The end of history will be a very sad time. The struggle for recognition, the willingness to risk one’s life for a purely abstract goal, the worldwide ideological struggle that called forth daring, courage, imagination, and idealism, will be replaced by economic calculation, the endless solving of technical problems, environmental concerns, and the satisfaction of sophisticated consumer demands. In the post-historical period there will be neither art nor philosophy, just the perpetual caretaking of the museum of human history. I can feel in myself, and see in others around me, a powerful nostalgia for the time when history existed. Such nostalgia, in fact, will continue to fuel competition and conflict even in the post-historical world for some time to come. Even though I recognize its inevitability, I have the most ambivalent feelings for the civilization that has been created in Europe since 1945, with its north Atlantic and Asian offshoots.
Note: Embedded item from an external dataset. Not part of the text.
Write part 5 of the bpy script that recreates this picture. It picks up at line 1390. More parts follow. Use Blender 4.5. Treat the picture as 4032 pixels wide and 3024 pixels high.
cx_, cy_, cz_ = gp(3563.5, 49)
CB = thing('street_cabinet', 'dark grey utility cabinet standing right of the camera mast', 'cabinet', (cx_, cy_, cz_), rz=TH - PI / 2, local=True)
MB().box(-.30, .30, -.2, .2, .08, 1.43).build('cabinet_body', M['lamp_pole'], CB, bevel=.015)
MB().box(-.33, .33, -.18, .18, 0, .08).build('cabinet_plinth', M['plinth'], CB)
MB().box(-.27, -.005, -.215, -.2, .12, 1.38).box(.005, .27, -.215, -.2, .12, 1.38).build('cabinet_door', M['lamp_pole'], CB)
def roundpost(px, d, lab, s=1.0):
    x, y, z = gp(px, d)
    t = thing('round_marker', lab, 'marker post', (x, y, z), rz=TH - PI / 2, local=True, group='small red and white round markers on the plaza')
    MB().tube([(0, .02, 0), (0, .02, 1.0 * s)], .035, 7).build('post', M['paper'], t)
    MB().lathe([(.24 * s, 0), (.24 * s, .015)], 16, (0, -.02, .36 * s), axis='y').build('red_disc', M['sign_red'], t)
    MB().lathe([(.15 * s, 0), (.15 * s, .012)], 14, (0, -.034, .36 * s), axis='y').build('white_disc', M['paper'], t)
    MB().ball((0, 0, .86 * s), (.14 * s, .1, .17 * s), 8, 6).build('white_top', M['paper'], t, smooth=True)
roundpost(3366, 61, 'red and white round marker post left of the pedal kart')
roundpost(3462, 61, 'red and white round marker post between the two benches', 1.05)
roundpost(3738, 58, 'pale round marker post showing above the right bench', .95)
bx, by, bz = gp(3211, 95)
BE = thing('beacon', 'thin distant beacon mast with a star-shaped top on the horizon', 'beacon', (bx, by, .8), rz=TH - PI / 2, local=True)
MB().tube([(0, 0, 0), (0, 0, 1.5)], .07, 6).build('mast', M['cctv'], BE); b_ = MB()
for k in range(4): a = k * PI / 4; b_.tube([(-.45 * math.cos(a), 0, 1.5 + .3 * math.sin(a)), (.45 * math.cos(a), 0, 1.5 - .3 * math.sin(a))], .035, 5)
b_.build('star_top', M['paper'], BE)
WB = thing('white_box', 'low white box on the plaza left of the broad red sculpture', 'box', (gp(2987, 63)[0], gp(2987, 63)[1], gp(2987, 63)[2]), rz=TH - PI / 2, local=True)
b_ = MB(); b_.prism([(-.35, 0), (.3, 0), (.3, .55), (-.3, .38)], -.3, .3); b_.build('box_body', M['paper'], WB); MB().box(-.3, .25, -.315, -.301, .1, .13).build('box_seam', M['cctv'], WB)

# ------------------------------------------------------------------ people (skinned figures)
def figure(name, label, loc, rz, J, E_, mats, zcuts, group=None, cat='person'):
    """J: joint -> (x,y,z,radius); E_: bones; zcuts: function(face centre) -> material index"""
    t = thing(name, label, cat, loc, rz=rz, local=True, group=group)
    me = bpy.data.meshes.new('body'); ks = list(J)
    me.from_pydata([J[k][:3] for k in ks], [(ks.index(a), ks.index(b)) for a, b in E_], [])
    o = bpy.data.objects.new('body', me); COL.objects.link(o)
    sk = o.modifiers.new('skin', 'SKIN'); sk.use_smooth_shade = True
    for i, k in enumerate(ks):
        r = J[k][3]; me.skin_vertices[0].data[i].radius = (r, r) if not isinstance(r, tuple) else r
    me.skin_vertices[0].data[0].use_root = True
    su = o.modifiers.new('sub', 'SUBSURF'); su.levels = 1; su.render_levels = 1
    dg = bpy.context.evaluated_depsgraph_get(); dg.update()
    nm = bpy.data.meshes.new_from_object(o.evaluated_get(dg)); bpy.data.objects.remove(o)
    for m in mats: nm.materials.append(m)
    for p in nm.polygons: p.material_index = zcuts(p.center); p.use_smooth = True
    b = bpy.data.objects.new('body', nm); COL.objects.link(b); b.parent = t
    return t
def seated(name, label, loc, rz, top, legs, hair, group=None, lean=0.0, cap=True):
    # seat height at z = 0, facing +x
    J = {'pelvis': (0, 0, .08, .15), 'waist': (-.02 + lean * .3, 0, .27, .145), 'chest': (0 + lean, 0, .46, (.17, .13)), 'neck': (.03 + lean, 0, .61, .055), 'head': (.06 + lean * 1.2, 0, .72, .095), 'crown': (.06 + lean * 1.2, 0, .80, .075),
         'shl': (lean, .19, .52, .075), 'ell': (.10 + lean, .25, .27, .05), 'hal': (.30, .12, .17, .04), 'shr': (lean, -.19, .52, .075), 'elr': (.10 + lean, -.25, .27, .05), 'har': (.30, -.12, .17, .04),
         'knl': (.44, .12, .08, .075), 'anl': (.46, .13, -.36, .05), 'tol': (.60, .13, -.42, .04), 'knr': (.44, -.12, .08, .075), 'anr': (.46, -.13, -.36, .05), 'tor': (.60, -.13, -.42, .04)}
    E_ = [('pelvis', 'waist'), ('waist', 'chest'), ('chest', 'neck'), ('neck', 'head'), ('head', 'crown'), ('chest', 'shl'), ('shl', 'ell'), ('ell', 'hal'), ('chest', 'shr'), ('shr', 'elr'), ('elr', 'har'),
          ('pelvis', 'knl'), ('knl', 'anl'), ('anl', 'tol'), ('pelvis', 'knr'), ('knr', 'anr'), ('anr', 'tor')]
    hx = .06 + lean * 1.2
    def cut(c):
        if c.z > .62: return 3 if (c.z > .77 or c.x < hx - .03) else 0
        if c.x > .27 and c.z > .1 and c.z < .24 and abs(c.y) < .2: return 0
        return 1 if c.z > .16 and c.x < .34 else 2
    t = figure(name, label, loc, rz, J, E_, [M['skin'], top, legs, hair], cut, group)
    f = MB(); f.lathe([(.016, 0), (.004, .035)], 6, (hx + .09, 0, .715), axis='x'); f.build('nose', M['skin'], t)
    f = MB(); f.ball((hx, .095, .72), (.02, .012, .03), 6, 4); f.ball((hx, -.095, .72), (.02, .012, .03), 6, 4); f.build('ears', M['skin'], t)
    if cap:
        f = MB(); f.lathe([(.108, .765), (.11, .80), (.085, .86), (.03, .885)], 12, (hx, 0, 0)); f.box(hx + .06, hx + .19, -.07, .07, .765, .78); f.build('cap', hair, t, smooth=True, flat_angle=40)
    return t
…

Perhaps this very prospect of centuries of boredom at the end of history will serve to get history started once again.

Yet, when reading Fukuyama’s gripping essay years ago, I had one big qualification, a fleeting hope for the end of history. Ideological struggle is romantic for those of us who sit in comfort and liberty. For the scholars who write in the dimmed halls of Harvard. For the precocious high schoolers who fawn on every dripping word from their history teacher.

But for the many who are in the throes of historical struggle, there is nothing poetic about history. For the Russians who were slave to the Gulag, the romanticism of Wilson’s To the Finland Station, is but a Western concoction of reality, beautifully written for the scholar.

Just as the post-Soviet world might feel anticlimactic to the likes of Fukuyama, in its end is very much an unabashed victory of liberalism (in his own words) that has lifted millions out of silence and poverty. Who am I to say that algorithmic perfection would be sad, after all, when I have fallen on the right side of inequality.

For the small actors in history, the girls murdered by Taliban and the dissidents silenced by Communists, the real victory would be a textbook of history blank after today.